Elle Caruso FitzgeraldJun 27, 2024
2024-06-27

The T. Rowe Price Capital Appreciation ETF (TCAF B+) has garnered significant interest in the year following its launch.

The fund provides access to the U.S. large-cap equity market, aiming to outperform the benchmark S&P 500. It offers the potential for higher returns through active management.

TCAF takes a core approach to stock selection, which means it offers exposure to growth and value styles of investing. Furthermore, the fund employs a bottom-up approach, focusing more heavily on evaluations of individual stocks. Conversely, a top-down approach would focus more heavily on overall economic trends and market cycles.

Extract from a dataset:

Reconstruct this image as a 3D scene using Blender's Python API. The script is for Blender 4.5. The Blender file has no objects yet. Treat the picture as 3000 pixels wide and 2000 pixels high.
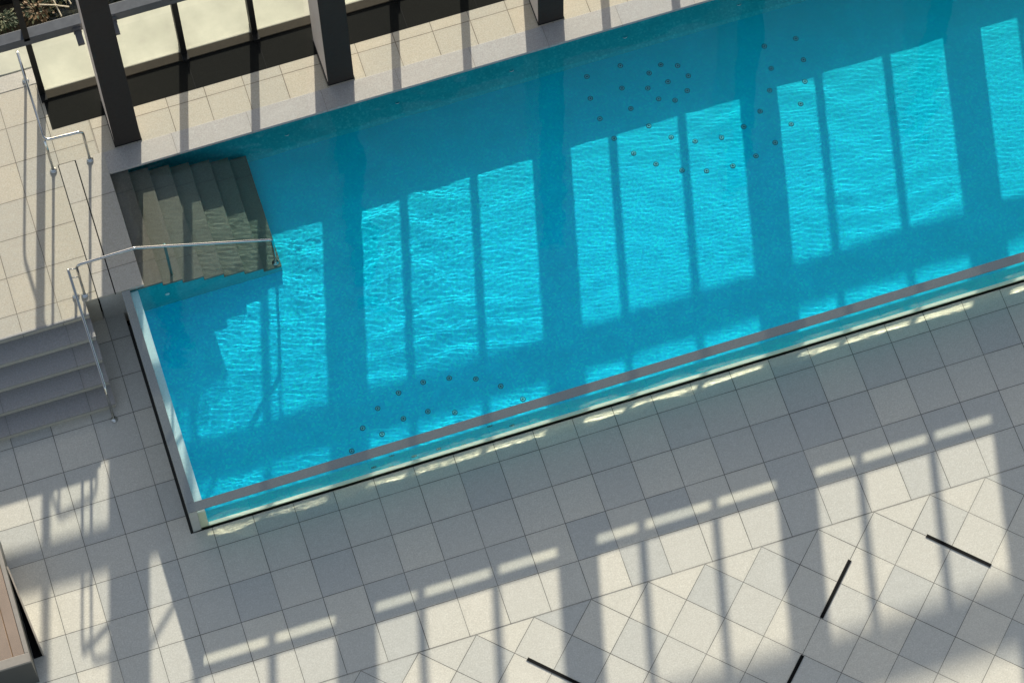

The ETF looks for firms with one or more of the following characteristics: attractive valuations, strong or improving market position, appealing risk-adjusted return potential, and experienced management, according to regulatory documents.

TCAF is growing quickly, having garnered $1.7 billion in assets under management since its launch in June 2023.

See more: NVDA Sell-Off Speaks to Case for Active Tech Investing

T. Rowe Price’s Capital Appreciation ETF Benefits From Experienced Management

The fund’s quality and experienced approach to active management sets it apart from its peers.

David Giroux is a portfolio manager for T. Rowe Price’s capital appreciation strategies, including the all-equity TCAF, as well as a popular multi-asset mutual fund with $61 billion in assets under management.

Giroux, head of investment strategy and CIO for T. Rowe Price Investment Management, notably won Morningstar U.S. Allocation Manager of the Year awards in 2012 and 2017.

Active management enables TCAF to shift exposures as needed to capitalize on the current opportunity set. T. Rowe Price’s Capital Appreciation Equity ETF typically holds about 100 names. The fund’s top holdings as of June 25 include Microsoft, Nvidia, Apple, Alphabet, and Amazon. Giroux and team are also known for making contrarian choices by including names that are less likely to be featured in today’s headlines but still meet their investment thesis.

As modest rate cuts are anticipated in the near future, there may be more divergence in returns as investors sort through the implications for sectors and individual securities, according to T. Rowe Price. Active portfolio management, with a focus on fundamental analysis and relative value, would be vital in this environment, the firm said.